One important exposure to equity risk relates to the potential for lower earnings associated with our operations in Mutual Funds and Talcott Resolution, such
as U.S. variable annuities, where fee income is earned based upon the fair value of the assets under management. Should equity markets decline from current
levels, assets under management and related fee income will be reduced. Certain of our products have guaranteed benefits that increase our potential
obligation and statutory capital exposure when equity markets decline. Sustained declines in equity markets may result in the need to utilize significant
additional capital to support these products and adversely affect our ability to support our other businesses.
A sustained low interest rate environment would pressure our net investment income and could result in lower margins and lower estimated gross profits on
certain products. New and renewal business for our property and casualty and group benefits products is priced based on prevailing interest rates. As interest
rates decline, pricing targets will tend to increase to offset the lower anticipated investment income earned on invested premiums. Conversely, as interest
rates rise, pricing targets will tend to decrease to reflect higher anticipated investment income. Such changes in pricing may affect our competitiveness in the
marketplace, and in turn, written premium and earnings margin achieved. In addition, due to the long-term nature of the liabilities within our Group Benefits
and Talcott Resolution operations, such as structured settlements and guaranteed benefits on variable annuities, sustained declines in long-term interest rates
subjects us to reinvestment risks, increased hedging costs, spread compression and capital volatility. A rise in interest rates, in the absence of other
countervailing changes, will reduce the market value of our investment portfolio and, if long-term interest rates were to rise dramatically certain products
within our Talcott Resolution segment might be exposed to disintermediation risk. Disintermediation risk refers to the risk that our policyholders may
surrender their contracts in a rising interest rate environment, requiring us to liquidate assets in an unrealized loss position. An increase in interest rates can
also impact our tax planning strategies and, in particular, our ability to utilize tax benefits to offset certain previously recognized realized capital losses.

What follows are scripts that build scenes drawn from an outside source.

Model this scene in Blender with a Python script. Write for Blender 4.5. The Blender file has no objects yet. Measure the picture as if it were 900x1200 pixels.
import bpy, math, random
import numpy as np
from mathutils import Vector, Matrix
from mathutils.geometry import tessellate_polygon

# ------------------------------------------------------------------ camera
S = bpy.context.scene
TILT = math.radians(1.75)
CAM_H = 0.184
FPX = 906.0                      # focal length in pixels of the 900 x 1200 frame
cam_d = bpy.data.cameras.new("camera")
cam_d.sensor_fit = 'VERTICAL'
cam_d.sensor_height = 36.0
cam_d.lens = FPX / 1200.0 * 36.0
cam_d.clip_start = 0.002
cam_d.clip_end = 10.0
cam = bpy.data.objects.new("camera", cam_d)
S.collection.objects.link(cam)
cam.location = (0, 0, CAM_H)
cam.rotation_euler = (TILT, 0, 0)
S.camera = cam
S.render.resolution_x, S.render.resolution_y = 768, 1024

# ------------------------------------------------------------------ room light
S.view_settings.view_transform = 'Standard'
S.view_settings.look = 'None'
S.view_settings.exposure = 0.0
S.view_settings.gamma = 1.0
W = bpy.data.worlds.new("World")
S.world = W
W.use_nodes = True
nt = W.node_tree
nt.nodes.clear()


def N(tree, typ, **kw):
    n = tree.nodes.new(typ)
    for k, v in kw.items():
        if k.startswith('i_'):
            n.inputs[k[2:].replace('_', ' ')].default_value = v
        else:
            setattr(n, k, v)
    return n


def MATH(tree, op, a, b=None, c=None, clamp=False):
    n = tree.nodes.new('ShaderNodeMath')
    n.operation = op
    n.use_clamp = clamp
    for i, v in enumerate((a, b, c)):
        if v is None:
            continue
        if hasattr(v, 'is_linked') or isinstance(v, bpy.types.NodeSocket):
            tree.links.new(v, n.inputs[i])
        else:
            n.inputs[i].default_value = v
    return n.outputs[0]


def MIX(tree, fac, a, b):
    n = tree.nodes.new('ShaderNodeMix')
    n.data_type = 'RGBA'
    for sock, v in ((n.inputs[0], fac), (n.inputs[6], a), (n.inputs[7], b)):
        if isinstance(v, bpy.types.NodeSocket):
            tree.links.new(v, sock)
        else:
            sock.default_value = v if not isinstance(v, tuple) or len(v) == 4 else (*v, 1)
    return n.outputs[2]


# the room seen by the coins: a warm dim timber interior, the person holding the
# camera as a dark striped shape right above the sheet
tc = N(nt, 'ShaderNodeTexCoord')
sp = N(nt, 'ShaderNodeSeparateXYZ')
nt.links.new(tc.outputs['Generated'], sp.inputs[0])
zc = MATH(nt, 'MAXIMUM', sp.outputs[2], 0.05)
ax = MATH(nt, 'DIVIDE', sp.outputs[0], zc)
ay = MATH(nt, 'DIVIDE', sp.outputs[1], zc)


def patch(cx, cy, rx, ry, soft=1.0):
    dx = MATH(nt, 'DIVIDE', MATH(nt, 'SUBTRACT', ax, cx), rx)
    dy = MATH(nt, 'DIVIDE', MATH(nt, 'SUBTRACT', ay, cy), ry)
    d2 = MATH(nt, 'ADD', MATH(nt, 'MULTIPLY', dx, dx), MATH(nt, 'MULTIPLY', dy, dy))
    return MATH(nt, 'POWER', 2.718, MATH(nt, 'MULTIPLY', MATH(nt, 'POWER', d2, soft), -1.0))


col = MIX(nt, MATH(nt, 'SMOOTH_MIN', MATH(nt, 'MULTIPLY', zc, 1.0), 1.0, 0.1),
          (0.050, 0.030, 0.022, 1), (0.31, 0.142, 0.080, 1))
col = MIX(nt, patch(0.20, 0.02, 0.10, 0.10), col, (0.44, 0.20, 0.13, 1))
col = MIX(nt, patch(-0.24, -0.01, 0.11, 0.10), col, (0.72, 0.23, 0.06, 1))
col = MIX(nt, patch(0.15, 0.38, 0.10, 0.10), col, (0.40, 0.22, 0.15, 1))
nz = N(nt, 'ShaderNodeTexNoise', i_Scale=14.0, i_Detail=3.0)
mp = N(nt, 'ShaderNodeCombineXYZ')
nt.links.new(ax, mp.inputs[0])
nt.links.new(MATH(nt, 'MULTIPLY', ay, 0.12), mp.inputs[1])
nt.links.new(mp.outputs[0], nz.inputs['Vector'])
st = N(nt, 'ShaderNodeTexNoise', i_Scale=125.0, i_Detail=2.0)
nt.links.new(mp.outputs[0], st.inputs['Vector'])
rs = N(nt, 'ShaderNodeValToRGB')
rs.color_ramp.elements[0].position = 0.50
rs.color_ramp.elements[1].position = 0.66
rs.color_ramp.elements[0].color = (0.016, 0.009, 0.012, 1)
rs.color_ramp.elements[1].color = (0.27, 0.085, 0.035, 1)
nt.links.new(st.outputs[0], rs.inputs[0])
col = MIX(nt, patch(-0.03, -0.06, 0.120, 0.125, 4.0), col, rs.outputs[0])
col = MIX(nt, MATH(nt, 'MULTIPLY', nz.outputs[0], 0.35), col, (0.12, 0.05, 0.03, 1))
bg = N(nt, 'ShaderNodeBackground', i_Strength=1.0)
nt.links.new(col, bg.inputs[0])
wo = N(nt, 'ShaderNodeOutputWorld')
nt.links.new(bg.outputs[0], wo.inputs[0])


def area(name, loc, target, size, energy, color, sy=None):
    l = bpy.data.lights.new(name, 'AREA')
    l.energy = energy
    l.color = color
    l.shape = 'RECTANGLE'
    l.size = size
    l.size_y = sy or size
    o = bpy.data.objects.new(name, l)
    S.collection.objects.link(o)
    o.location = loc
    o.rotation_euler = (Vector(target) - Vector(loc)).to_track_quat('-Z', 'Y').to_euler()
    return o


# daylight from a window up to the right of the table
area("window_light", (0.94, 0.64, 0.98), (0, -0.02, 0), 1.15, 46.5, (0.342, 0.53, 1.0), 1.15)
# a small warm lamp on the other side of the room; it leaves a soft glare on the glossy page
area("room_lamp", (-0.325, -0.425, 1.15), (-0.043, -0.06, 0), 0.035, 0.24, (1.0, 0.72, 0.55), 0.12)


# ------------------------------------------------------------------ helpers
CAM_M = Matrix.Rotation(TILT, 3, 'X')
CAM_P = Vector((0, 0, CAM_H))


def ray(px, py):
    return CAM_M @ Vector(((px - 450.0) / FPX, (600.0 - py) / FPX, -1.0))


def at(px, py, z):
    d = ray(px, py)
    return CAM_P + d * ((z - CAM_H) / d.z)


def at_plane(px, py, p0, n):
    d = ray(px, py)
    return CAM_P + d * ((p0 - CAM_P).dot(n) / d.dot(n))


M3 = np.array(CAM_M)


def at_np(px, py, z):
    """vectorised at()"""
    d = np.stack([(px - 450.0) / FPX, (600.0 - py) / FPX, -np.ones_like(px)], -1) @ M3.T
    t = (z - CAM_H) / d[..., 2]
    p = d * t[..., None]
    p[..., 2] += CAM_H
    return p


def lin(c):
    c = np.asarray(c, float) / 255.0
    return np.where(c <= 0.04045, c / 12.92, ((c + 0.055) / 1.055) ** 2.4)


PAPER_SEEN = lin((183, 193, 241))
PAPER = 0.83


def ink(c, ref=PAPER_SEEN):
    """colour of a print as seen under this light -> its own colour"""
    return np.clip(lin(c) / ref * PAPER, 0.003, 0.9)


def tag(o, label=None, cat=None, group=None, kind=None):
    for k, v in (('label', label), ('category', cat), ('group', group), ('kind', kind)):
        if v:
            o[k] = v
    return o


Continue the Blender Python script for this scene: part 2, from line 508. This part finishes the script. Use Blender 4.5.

Our exposure to credit spreads primarily relates to changes in market price of fixed income instruments associated with changes in credit spreads. If issuer
credit spreads widen significantly and retain wide levels over an extended period of time, other-than-temporary impairments and decreases in the market
value of our investment portfolio will likely result. In addition, losses may also occur due to volatility in credit spreads. When credit spreads widen, we incur
losses associated with credit derivatives where the Company assumes exposure. When credit spreads tighten, we incur losses associated with derivatives
where the Company has purchased credit protection. If credit spreads tighten significantly, the Company's net investment income associated with new
purchases of fixed maturities may be reduced. In addition, a reduction in market liquidity can make it difficult to value certain of our securities when trading
becomes less frequent. As such, valuations may include assumptions or estimates that may be more susceptible to significant period-to-period changes, which
could have a material adverse effect on our business, financial condition, results of operations or liquidity.